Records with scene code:
-=-=-

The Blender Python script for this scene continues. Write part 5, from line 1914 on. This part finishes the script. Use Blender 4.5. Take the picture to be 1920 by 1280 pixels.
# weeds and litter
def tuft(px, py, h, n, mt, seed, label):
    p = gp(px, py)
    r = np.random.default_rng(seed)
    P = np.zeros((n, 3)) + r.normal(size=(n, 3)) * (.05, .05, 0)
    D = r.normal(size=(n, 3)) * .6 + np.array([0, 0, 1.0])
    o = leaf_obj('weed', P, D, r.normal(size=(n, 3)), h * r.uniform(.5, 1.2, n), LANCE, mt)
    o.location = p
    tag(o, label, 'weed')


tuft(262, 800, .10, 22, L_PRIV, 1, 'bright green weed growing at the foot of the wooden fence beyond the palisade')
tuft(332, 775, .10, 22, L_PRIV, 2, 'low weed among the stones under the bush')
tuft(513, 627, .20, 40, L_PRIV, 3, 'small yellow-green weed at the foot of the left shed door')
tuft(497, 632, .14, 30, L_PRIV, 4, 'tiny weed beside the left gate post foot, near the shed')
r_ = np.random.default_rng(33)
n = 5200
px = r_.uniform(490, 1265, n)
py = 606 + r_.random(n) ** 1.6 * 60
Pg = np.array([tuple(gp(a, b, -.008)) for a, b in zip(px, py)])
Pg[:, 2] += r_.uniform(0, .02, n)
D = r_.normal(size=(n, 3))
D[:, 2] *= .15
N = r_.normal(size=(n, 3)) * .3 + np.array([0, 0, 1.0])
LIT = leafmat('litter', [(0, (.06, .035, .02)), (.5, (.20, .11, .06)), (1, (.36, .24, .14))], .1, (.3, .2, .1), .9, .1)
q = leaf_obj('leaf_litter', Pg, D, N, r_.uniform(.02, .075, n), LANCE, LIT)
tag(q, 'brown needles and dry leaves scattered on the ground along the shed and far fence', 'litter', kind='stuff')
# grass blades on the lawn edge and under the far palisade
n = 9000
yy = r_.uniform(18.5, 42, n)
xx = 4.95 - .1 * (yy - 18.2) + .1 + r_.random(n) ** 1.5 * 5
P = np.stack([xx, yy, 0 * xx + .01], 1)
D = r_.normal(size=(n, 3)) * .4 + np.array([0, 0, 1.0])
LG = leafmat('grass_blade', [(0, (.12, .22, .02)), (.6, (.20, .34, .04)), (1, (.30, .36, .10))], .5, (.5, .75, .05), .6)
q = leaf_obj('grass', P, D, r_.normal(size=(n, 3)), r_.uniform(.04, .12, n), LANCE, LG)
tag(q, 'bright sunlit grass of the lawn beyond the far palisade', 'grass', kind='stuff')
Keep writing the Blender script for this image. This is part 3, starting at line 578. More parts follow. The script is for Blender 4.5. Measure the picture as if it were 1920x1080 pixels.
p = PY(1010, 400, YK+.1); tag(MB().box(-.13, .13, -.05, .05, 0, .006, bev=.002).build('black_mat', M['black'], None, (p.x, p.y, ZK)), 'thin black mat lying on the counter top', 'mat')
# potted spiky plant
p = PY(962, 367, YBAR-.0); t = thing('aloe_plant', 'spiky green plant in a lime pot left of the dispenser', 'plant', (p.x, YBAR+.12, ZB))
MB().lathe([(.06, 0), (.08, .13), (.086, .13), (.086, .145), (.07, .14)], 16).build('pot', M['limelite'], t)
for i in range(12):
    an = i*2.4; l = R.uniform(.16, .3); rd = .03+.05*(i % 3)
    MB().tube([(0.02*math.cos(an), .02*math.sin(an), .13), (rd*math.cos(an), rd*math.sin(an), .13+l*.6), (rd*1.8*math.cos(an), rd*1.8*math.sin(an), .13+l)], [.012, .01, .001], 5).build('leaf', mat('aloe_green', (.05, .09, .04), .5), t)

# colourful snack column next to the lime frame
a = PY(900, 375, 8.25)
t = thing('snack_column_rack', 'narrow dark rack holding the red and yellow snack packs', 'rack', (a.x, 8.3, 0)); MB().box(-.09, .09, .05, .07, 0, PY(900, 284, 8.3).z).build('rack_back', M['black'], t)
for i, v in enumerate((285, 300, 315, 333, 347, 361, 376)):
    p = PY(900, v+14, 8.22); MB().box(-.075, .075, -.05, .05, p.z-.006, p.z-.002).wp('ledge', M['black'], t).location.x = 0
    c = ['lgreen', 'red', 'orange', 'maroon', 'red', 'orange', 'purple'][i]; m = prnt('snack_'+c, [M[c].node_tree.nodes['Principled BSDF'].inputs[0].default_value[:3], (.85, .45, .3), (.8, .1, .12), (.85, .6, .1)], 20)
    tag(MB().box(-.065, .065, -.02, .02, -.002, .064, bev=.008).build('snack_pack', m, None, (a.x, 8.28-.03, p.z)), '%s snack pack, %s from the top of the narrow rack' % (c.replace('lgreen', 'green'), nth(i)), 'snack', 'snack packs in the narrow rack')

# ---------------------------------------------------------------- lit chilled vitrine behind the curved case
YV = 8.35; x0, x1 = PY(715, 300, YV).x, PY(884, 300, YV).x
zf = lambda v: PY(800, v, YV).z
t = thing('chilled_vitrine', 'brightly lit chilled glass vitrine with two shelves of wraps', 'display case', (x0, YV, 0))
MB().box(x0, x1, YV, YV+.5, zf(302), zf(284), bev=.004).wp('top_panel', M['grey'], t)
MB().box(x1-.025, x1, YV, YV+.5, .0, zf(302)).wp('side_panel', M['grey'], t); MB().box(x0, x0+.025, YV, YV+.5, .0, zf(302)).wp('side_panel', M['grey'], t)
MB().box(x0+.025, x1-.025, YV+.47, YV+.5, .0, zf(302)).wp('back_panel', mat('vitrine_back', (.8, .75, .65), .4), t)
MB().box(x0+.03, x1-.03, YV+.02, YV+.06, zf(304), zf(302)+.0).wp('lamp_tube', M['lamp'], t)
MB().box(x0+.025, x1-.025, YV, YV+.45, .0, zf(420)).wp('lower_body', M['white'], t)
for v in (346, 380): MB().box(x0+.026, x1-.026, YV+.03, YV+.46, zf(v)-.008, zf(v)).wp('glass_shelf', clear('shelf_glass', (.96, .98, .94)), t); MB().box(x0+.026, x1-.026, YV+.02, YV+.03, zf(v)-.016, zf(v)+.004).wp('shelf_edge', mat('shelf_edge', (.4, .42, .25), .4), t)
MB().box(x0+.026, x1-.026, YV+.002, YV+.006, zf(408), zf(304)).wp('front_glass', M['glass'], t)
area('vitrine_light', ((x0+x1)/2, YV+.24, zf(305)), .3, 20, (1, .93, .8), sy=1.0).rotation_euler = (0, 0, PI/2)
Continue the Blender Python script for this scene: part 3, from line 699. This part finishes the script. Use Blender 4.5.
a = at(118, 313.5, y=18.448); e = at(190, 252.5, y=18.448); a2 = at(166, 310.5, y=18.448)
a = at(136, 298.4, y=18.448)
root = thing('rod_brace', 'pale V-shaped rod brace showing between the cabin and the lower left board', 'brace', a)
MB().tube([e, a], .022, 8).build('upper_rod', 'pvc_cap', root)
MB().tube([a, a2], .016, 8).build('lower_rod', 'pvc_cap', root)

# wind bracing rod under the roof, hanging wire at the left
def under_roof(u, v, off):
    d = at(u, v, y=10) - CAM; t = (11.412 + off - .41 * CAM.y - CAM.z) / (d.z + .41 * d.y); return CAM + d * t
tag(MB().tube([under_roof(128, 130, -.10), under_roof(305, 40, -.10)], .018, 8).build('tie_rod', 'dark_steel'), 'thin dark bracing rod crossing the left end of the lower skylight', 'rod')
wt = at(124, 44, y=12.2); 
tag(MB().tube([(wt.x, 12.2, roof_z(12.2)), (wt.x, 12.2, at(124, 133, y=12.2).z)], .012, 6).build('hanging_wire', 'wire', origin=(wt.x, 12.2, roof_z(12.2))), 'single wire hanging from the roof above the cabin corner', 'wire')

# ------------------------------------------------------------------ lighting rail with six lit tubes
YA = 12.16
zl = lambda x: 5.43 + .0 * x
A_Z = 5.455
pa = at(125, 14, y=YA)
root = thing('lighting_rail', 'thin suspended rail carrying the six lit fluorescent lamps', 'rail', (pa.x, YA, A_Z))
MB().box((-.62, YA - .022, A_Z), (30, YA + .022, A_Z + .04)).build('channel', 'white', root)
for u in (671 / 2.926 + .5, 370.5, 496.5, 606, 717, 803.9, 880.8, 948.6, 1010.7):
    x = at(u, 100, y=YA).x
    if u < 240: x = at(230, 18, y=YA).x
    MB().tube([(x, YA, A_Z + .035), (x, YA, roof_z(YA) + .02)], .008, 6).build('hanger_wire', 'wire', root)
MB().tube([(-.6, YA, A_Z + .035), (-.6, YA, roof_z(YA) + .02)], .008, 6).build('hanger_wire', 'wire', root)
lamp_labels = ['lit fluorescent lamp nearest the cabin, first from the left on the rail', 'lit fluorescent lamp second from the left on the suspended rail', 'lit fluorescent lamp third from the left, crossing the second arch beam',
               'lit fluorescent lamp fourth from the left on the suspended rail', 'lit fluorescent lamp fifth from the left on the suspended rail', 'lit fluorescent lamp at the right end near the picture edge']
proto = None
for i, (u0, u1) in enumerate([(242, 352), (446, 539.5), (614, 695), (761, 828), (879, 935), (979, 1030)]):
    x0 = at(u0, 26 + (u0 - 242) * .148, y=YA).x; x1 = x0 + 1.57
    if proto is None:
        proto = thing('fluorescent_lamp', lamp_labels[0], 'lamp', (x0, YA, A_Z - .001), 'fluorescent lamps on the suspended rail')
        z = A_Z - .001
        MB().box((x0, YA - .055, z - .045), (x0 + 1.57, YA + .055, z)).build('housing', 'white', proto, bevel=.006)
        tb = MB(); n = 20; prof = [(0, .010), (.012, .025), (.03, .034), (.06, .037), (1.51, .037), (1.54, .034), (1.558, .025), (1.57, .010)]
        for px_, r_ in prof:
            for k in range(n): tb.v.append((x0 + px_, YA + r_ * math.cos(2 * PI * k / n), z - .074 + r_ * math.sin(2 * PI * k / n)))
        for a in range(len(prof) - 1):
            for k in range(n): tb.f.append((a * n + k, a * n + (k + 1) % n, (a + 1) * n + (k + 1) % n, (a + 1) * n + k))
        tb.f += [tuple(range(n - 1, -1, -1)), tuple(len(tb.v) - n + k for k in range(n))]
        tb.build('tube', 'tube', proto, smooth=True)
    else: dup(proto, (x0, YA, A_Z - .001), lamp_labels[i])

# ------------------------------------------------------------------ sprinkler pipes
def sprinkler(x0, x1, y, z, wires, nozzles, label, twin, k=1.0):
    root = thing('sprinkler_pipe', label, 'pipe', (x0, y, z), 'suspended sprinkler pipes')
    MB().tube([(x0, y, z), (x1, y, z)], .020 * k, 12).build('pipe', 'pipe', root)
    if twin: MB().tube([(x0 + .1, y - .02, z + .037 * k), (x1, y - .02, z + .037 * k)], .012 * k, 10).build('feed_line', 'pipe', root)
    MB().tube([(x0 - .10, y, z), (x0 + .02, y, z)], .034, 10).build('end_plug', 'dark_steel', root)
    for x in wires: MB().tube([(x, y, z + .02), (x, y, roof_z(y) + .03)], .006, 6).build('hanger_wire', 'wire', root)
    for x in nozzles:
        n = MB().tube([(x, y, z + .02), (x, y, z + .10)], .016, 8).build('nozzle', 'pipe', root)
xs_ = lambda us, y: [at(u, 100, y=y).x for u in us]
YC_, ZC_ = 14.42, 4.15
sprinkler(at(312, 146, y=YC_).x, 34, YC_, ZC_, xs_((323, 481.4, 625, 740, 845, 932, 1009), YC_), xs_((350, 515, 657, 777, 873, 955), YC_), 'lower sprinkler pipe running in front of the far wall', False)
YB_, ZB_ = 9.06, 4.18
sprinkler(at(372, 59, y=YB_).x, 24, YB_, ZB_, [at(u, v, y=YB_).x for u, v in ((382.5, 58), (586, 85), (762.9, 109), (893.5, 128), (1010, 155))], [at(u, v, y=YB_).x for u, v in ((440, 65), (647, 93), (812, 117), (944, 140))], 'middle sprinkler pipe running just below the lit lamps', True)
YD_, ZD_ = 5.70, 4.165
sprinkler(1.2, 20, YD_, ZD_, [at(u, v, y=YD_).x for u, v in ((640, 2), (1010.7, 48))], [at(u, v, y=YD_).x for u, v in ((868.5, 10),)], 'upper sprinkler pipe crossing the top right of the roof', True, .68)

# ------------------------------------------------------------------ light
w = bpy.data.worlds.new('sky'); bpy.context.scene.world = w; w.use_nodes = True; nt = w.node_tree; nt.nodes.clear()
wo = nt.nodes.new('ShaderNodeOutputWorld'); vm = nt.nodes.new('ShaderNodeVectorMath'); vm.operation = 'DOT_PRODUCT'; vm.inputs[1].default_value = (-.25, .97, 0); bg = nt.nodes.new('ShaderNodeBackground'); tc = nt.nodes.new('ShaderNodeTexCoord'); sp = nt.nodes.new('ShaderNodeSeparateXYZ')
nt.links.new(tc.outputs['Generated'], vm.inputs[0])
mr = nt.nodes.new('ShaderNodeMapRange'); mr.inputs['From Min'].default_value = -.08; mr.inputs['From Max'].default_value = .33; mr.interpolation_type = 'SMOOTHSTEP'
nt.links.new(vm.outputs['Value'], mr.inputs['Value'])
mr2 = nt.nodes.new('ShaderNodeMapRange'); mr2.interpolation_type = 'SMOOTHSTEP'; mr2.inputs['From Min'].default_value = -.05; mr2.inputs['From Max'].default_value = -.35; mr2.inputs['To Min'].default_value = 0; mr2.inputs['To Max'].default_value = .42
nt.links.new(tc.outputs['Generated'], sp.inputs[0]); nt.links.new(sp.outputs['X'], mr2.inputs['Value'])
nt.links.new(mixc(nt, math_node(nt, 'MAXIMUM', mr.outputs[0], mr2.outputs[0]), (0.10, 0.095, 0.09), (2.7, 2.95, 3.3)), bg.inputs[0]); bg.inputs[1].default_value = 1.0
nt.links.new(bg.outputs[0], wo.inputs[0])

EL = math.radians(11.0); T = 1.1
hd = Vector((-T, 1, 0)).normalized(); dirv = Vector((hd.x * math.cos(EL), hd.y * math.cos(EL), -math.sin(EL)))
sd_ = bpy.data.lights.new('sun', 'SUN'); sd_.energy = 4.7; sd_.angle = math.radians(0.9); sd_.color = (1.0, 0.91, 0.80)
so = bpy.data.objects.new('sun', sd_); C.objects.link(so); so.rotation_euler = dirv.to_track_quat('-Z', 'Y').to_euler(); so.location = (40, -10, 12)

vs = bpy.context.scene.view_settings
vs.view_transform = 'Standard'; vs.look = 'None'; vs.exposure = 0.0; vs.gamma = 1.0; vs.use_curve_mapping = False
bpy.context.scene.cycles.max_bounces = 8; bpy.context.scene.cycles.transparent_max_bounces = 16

-=-=-

Stated exercise: Look through the lines above and collect those with the word "part".

Final result:
The Blender Python script for this scene continues. Write part 5, from line 1914 on. This part finishes the script. Use Blender 4.5. Take the picture to be 1920 by 1280 pixels.
Keep writing the Blender script for this image. This is part 3, starting at line 578. More parts follow. The script is for Blender 4.5. Measure the picture as if it were 1920x1080 pixels.
Continue the Blender Python script for this scene: part 3, from line 699. This part finishes the script. Use Blender 4.5.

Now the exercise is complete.